Luglio 2000: vertice a Camp David tra Bill Clinton, il premier israeliano Ehud Barak e Arafat, un tentativo di trovare una nuova intesa. Missione fallita per il no palestinese, le condizioni offerte vennero considerate insufficienti.

Settembre 2000: scoppia la seconda Intifada nei territori palestinesi, una conseguenza inevitabile della continua presenza delle colonie ebraiche, della mancanza di un cambio vero, dei tanti impegni disattesi. Arafat resta assediato a Ramallah e morirà nel novembre 2004.

2006: Hamas vince le elezioni a Gaza, è l’inizio di una progressiva crescita.

Come è composto il loro territorio?

La West Bank è sotto il controllo dell’Autorità Palestinese. È un sistema politico che agisce come un governo ma dipende molto da supporto internazionale. Il controllo effettivo su quest’area è tuttavia ridotto dalla presenza degli insediamenti ebraici collegati da una rete di strade con scopi civili e militari, dalla presenza di posti di blocco, dallo schieramento dell’IDF lungo la riva del Giordano. La Striscia di Gaza è invece in mano ad Hamas, fazione cresciuta negli anni ’80 e diventata potere dominante, anche in seguito all’estromissione dei rivali dell’Autorità palestinese.

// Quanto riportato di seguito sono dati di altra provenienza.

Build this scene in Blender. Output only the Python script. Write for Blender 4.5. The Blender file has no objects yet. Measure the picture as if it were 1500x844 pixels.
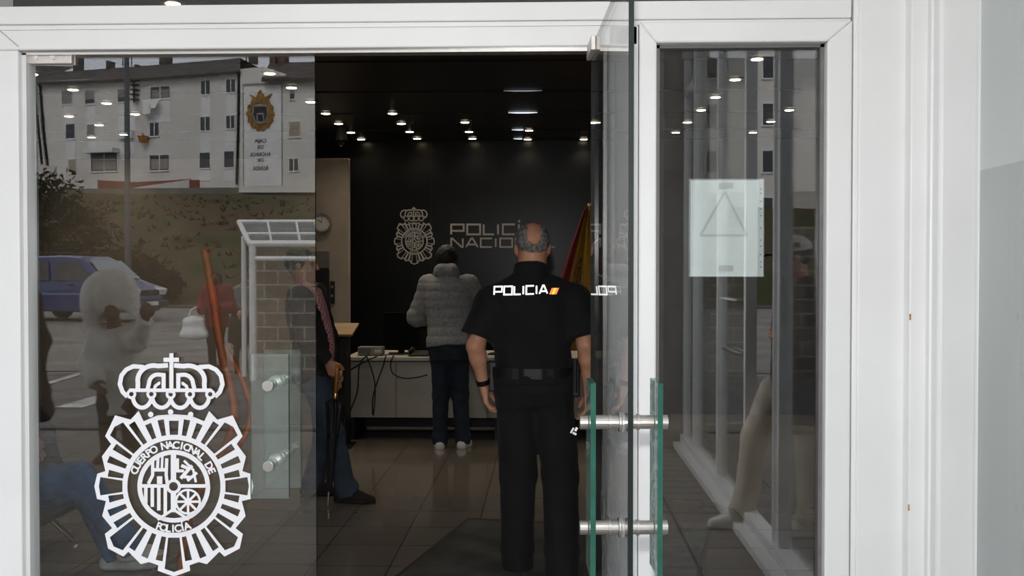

Quali sono le forze in campo?

L’Autorità palestinese, con leader Mohammed Abbas - detto anche Abu Mazen - incarna la tradizione, ha una sua polizia, è considerata l’interlocutore privilegiato della diplomazia occidentale, è sostenuta dall’Unione Europea, ha rappresentanze all’estero. Non sono poche le criticità, le accuse di corruzione, i problemi di efficienza che hanno finito per favorire l’avanzata di Hamas, tollerata all’inizio anche da Israele in chiave anti-Olp. Il movimento integralista appartiene all’area della Fratellanza musulmana, è finanziato principalmente dal Qatar, è alleato della Turchia e ha l’appoggio dell’Iran così come delle milizie sciite. A guidarlo un doppio vertice: i capi nella Striscia - oggi è Izzedine al Haddad - e un comitato in esilio composto da una mezza dozzina di elementi, tra cui Khalil al Hayya. Parliamo di una gerarchia fortemente debilitata dalla campagna di omicidi mirati attuata da Israele con l’uccisione di ufficiali, capi, quadri sia nei territori che all’estero.

Come combatte Hamas?

Ha un braccio militare: le Brigate al Kassam e un proprio servizio segreto che deve contrastare le spie e studiare con attenzione il nemico. Quest’ultimo aspetto è stato enfatizzato negli ultimi anni ed ha fatto da base per preparare l’attacco del 7 ottobre. Sono combattenti che sono stati assistiti da iraniani e Hezbollah libanese ma che hanno poi sviluppato un proprio network poggiato su tre pilastri: la rete dei tunnel, la realizzazione di armi in officine all’interno della Striscia, l’adeguamento continuo agli sviluppi.

Esistono altre fazioni?

Oltre ai vari «fronti» - anche questi legati alla tradizione del passato, ad esempio il Fronte democratico o il Fronte popolare - agiscono la Jihad Islamica (molto vicina agli iraniani), una serie di gruppi minori in West Bank mentre a Gaza sono operativi i Comitati popolari, i Mujaheddin, Jaysh al Islam, piccole cellule salafite jihadiste e clan armati. Parliamo di una realtà a macchia di leopardo, con confini territoriali e politici non sempre netti. In quest’ultimo periodo sono poi apparse nel sud di Gaza due milizie diventate uno strumento dell’IDF. Una è composta da membri di una «famiglia» beduina capitanata da Abi Shabab, la seconda è guidata da un ex poliziotto, Hussam al Astal. Gestiscono aree limitate, distribuiscono aiuti, contrastano gli avversari. Non possono rovesciare gli equilibri ma rappresentano pedine utili per le manovre del «dopo» nella Striscia.